Civil Rights Movement Martin Luther King Jr Stride Toward Freedom First Book on Montgomery Bus Boycott 1958
First Edition
King, Martin Luther, Jr. Stride Toward Freedom: The Montgomery Story. 1958. First book by Martin Luther King Jr., written at age twenty-nine, presenting a direct account of the Montgomery Bus Boycott and the formation of the Montgomery Improvement Association during the opening phase of the modern Civil Rights Movement. The work establishes King’s early articulation of nonviolent resistance as both a method of political action and a framework grounded in Christian theology and Gandhian philosophy. It situates the arrest of Rosa Parks in December 1955 and the subsequent 381-day boycott within a coordinated campaign of mass protest, legal challenge, and community organization, while documenting the risks faced by participants and the emergence of King as a national leader.King, Martin Luther, Jr. Stride Toward Freedom: The Montgomery Story. New York: Harper & Brothers, 1958. First edition. The text follows King’s arrival in Montgomery in 1954 through the sustained boycott, with chapters such as “The Day of Days, December 5” detailing the initial mobilization and “The Violence of Desperate Men” describing retaliation against movement leaders. “Pilgrimage to Nonviolence” outlines the intellectual and religious influences shaping King’s philosophy, while “Where Do We Go From Here?” addresses the broader direction of the movement. The volume includes photographic sections depicting boycott participants and key figures, along with introductory endorsements by Benjamin Mays and Ralph McGill that situate the book within contemporary public discourse at the time of publication.
Published during the consolidation of the Civil Rights Movement, the book provided an early written record of organized Black resistance to segregation and circulated widely among national and international audiences.
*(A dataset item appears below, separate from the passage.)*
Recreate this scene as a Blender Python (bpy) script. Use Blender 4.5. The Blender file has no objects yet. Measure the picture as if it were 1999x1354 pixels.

It contributed to the framing of nonviolence as a central strategy in American protest movements and connected the Montgomery campaign to wider struggles for human rights. Blue cloth binding with black spine, in publisher’s dust jacket; illustrated with photographic plates; octavo. Dust jacket with moderate chipping at spine ends and corners, short closed tears, and toning to rear panel; binding firm with toning to endpapers, interior clean; overall very good in good dust jacket. A foundational text of Civil Rights history that preserves King’s earliest extended statement of leadership, strategy, and philosophy.